§ Instruction: Repeat the listing below in full, exactly as it stands.

[Scene script records]
—————

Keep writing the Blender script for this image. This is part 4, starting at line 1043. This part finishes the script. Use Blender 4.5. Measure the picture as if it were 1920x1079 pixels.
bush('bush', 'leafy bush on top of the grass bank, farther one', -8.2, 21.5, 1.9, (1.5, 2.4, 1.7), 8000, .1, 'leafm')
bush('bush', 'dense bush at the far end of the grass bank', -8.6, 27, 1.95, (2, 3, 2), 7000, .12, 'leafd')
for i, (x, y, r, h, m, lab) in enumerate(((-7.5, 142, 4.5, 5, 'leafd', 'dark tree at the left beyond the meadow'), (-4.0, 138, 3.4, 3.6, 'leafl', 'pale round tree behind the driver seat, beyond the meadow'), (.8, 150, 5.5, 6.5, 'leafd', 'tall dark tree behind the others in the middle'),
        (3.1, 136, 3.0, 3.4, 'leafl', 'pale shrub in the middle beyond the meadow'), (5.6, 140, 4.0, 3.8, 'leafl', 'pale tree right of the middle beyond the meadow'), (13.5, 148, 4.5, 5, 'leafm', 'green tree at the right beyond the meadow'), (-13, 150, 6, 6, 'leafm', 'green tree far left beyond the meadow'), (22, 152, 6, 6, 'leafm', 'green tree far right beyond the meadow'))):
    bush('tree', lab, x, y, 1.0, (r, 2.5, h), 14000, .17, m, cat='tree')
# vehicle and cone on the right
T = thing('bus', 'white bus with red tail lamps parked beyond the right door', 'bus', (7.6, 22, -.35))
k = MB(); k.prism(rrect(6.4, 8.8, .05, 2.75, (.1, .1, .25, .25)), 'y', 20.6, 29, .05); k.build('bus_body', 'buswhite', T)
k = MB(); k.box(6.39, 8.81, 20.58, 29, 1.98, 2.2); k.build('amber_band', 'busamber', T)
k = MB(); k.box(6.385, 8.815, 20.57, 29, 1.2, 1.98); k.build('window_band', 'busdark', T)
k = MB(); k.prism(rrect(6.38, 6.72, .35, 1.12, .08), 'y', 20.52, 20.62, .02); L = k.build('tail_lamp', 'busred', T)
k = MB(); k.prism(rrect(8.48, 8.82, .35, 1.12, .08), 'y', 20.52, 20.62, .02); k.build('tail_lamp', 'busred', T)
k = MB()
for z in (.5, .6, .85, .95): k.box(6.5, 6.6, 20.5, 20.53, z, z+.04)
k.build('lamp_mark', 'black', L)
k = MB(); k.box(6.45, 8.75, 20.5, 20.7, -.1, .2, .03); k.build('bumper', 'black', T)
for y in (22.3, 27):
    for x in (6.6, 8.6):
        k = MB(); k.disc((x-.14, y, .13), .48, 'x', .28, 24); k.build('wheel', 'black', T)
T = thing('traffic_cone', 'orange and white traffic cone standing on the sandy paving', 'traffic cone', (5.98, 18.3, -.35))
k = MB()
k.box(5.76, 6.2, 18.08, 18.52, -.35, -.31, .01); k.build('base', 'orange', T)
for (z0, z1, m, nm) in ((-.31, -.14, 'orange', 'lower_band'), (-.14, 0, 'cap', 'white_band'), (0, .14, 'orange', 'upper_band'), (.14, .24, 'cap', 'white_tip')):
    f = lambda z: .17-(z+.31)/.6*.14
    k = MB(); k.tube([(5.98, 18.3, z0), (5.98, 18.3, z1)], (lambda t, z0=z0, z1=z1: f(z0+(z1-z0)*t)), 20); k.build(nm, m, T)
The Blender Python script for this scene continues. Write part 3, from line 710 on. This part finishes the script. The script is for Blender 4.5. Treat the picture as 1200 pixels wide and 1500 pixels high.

—————

§ Answer to this task:
Keep writing the Blender script for this image. This is part 4, starting at line 1043. This part finishes the script. Use Blender 4.5. Measure the picture as if it were 1920x1079 pixels.
bush('bush', 'leafy bush on top of the grass bank, farther one', -8.2, 21.5, 1.9, (1.5, 2.4, 1.7), 8000, .1, 'leafm')
bush('bush', 'dense bush at the far end of the grass bank', -8.6, 27, 1.95, (2, 3, 2), 7000, .12, 'leafd')
for i, (x, y, r, h, m, lab) in enumerate(((-7.5, 142, 4.5, 5, 'leafd', 'dark tree at the left beyond the meadow'), (-4.0, 138, 3.4, 3.6, 'leafl', 'pale round tree behind the driver seat, beyond the meadow'), (.8, 150, 5.5, 6.5, 'leafd', 'tall dark tree behind the others in the middle'),
        (3.1, 136, 3.0, 3.4, 'leafl', 'pale shrub in the middle beyond the meadow'), (5.6, 140, 4.0, 3.8, 'leafl', 'pale tree right of the middle beyond the meadow'), (13.5, 148, 4.5, 5, 'leafm', 'green tree at the right beyond the meadow'), (-13, 150, 6, 6, 'leafm', 'green tree far left beyond the meadow'), (22, 152, 6, 6, 'leafm', 'green tree far right beyond the meadow'))):
    bush('tree', lab, x, y, 1.0, (r, 2.5, h), 14000, .17, m, cat='tree')
# vehicle and cone on the right
T = thing('bus', 'white bus with red tail lamps parked beyond the right door', 'bus', (7.6, 22, -.35))
k = MB(); k.prism(rrect(6.4, 8.8, .05, 2.75, (.1, .1, .25, .25)), 'y', 20.6, 29, .05); k.build('bus_body', 'buswhite', T)
k = MB(); k.box(6.39, 8.81, 20.58, 29, 1.98, 2.2); k.build('amber_band', 'busamber', T)
k = MB(); k.box(6.385, 8.815, 20.57, 29, 1.2, 1.98); k.build('window_band', 'busdark', T)
k = MB(); k.prism(rrect(6.38, 6.72, .35, 1.12, .08), 'y', 20.52, 20.62, .02); L = k.build('tail_lamp', 'busred', T)
k = MB(); k.prism(rrect(8.48, 8.82, .35, 1.12, .08), 'y', 20.52, 20.62, .02); k.build('tail_lamp', 'busred', T)
k = MB()
for z in (.5, .6, .85, .95): k.box(6.5, 6.6, 20.5, 20.53, z, z+.04)
k.build('lamp_mark', 'black', L)
k = MB(); k.box(6.45, 8.75, 20.5, 20.7, -.1, .2, .03); k.build('bumper', 'black', T)
for y in (22.3, 27):
    for x in (6.6, 8.6):
        k = MB(); k.disc((x-.14, y, .13), .48, 'x', .28, 24); k.build('wheel', 'black', T)
T = thing('traffic_cone', 'orange and white traffic cone standing on the sandy paving', 'traffic cone', (5.98, 18.3, -.35))
k = MB()
k.box(5.76, 6.2, 18.08, 18.52, -.35, -.31, .01); k.build('base', 'orange', T)
for (z0, z1, m, nm) in ((-.31, -.14, 'orange', 'lower_band'), (-.14, 0, 'cap', 'white_band'), (0, .14, 'orange', 'upper_band'), (.14, .24, 'cap', 'white_tip')):
    f = lambda z: .17-(z+.31)/.6*.14
    k = MB(); k.tube([(5.98, 18.3, z0), (5.98, 18.3, z1)], (lambda t, z0=z0, z1=z1: f(z0+(z1-z0)*t)), 20); k.build(nm, m, T)
The Blender Python script for this scene continues. Write part 3, from line 710 on. This part finishes the script. The script is for Blender 4.5. Treat the picture as 1200 pixels wide and 1500 pixels high.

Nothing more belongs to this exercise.